Zurzeit gibt es nur ein Thema: Corona. Wie schaut es danach aus? Sagen wir: zweite Hälfte 2021. Was werden dann die wichtigen Themen sein?
Eines wird sicher sein, wie wir Arbeitsplätze in der Stadt schaffen und erhalten. Das war in Wien schon vor Corona schwer genug. Wir sind in Wien Schlusslicht bei den Arbeitslosen. Auch was das Wirtschaftswachstum betrifft, ist die Stadt sehr weit hinten. Deshalb finde ich es schade, dass die Stadtregierung nicht mehr Geld in die Hand nimmt, um in gewisse Zukunftsbereiche zu investieren. Gleichzeitig kann sie das auch gar nicht, weil sie mit dem hohen Schuldenberg, den die SPÖ über die letzten Jahre angehäuft hat, kaum Manövriermasse hat.

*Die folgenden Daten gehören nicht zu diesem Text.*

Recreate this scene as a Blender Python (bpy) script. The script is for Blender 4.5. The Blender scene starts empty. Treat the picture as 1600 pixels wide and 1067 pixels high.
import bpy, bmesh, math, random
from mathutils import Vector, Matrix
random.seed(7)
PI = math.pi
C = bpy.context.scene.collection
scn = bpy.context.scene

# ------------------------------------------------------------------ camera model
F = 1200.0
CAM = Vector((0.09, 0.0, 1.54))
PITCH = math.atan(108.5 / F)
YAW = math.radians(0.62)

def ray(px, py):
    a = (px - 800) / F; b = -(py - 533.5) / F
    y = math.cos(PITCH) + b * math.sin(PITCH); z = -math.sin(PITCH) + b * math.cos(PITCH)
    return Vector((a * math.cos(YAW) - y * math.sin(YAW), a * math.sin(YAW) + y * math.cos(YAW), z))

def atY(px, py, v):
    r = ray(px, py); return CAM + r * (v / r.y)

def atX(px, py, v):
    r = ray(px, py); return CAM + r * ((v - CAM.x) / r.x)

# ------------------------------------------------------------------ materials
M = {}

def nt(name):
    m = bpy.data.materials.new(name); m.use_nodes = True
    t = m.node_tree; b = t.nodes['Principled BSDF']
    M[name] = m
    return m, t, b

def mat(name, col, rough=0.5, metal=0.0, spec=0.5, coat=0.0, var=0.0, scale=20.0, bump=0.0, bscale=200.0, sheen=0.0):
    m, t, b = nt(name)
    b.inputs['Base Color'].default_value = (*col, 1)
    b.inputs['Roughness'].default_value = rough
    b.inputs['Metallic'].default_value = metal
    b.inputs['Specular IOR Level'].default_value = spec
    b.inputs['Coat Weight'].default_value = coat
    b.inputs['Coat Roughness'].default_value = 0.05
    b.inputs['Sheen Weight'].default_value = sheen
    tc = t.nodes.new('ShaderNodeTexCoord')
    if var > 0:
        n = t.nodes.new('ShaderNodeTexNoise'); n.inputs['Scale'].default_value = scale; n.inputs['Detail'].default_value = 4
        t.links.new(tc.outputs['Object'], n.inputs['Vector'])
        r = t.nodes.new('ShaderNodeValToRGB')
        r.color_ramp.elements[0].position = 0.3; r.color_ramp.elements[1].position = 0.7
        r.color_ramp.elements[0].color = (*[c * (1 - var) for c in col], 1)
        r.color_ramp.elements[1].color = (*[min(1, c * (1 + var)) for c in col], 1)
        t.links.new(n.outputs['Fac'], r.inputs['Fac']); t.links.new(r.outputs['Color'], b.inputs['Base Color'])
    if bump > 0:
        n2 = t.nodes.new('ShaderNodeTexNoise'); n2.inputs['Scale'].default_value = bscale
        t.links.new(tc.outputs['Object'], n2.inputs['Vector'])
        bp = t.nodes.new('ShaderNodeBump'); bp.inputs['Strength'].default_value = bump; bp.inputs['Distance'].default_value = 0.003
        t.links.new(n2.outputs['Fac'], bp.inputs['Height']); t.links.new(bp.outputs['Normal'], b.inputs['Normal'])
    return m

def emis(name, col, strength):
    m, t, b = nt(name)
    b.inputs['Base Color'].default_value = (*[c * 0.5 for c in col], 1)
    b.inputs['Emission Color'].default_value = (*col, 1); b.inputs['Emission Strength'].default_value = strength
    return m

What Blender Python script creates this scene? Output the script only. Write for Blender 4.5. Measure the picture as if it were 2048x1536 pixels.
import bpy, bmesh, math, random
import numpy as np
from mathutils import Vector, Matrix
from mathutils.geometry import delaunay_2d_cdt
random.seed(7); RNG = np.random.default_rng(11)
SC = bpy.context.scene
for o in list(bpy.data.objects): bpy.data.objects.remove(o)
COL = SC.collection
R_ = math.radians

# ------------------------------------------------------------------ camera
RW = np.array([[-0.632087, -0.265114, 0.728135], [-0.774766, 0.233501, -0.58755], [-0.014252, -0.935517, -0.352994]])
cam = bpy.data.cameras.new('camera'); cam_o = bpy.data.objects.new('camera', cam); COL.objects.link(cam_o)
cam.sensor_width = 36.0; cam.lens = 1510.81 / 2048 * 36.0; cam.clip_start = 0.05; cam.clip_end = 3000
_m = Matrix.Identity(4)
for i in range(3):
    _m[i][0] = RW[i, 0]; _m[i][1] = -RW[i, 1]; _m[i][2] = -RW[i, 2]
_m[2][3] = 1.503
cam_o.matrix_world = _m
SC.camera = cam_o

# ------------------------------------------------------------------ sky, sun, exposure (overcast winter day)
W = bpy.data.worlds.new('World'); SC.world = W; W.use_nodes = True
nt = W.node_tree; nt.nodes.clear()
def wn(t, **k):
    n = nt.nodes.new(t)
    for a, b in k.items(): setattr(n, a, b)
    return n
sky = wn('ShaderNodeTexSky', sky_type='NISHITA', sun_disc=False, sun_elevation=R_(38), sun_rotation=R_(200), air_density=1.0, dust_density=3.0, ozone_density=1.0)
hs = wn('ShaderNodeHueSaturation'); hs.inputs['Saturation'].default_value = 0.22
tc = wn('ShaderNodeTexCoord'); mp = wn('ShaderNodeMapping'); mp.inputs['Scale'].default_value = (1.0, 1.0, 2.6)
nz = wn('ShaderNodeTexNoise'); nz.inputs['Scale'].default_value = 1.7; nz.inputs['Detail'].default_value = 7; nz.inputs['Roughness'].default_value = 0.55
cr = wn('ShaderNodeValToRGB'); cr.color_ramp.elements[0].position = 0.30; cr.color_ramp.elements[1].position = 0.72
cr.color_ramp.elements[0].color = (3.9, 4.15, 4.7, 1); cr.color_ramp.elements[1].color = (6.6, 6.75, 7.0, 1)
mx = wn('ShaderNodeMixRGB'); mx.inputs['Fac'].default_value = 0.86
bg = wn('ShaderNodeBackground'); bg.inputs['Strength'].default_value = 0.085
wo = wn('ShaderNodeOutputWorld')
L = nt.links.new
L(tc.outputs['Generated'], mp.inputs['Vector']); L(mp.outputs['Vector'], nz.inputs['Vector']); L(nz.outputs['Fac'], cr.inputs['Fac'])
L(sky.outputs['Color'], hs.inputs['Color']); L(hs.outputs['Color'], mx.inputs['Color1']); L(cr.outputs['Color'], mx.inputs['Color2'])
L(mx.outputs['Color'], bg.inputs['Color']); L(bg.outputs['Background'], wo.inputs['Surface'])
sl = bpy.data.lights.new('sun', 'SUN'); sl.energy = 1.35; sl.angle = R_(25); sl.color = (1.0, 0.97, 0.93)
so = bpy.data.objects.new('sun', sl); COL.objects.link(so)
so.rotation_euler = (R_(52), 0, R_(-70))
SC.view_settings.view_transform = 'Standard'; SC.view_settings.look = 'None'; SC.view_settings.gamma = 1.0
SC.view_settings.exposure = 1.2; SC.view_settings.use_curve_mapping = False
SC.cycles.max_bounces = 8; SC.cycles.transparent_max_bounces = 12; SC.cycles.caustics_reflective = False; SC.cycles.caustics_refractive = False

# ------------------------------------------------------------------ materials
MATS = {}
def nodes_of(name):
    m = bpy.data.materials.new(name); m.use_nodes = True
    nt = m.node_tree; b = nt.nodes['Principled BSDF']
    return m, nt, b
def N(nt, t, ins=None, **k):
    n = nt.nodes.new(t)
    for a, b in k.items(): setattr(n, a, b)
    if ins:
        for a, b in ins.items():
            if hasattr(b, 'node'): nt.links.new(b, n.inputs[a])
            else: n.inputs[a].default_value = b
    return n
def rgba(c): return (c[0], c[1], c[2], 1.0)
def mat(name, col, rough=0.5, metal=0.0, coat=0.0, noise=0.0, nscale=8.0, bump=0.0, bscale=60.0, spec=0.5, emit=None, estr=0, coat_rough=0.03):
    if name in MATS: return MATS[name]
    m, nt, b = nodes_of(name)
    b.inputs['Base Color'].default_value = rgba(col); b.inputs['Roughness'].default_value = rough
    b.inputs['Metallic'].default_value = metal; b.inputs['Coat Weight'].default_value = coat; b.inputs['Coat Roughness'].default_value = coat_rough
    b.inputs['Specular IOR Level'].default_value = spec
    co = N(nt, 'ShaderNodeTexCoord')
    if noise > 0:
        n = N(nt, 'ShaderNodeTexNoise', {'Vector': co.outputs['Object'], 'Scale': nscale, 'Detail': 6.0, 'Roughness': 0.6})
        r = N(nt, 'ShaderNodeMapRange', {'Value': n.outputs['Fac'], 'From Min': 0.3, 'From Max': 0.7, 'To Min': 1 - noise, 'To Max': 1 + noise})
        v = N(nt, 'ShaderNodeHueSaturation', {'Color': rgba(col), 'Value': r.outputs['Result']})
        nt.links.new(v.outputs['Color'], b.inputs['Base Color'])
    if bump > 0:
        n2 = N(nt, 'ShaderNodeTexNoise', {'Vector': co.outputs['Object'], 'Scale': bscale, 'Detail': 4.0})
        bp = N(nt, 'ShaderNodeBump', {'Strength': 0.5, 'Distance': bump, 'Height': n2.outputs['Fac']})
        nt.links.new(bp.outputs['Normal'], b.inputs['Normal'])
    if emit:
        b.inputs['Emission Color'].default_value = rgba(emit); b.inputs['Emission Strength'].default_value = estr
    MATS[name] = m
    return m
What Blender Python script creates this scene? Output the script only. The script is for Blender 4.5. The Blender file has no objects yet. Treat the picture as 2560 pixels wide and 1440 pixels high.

Wie hat sich das Verhältnis der ÖVP zur SPÖ entwickelt? Es hat ja immer Hintertüren für ernsthafte Gespräche gegeben, etwa über die Wirtschaftskammer, deren Chef Walter Ruck zu Michael Häupl immer ein gutes Verhältnis gehabt hat, beziehungsweise jetzt offensichtlich zu Michael Ludwig hat.
Es gibt da ein Bild, das das recht gut beschreibt: Michael Ludwig hat am Anfang rechts geblinkt und ist dann links abgebogen. Das gilt auch jetzt in der neuen Regierung. Inhaltlich tue ich mir da schwer zu sehen, wo es Überschneidungen geben kann. Wenn ich beispielsweise an das Thema Integration und Migration denke, so hat Ludwig da am Anfang Zeichen gesetzt, die an eine Trendwende in der Wiener Willkommenskultur glauben haben lassen. Das kann man aber vergessen, wenn man sich das Regierungsprogramm ansieht und den Integrationsstadtrat, der kaum Ambitionen hat, die Deutschpflicht in verschiedenen Bereichen zu verstärken oder Integration nicht nur zu fördern, sondern auch einzufordern. Deshalb hat es wahrscheinlich auch nicht mit den Koalitionsverhandlungen geklappt. Auf persönlicher Ebene begegnet man sich natürlich immer menschlich und dass die Sozialpartner einen anderen Auftrag haben als eine politische Partei, ist auch klar. Unsere Aufgabe als neue Volkspartei ist es, eine solide Oppositionsarbeit zu machen, zu kontrollieren, und da haben wir mit einer Fast-Alleinregierung SPÖ genug zu tun.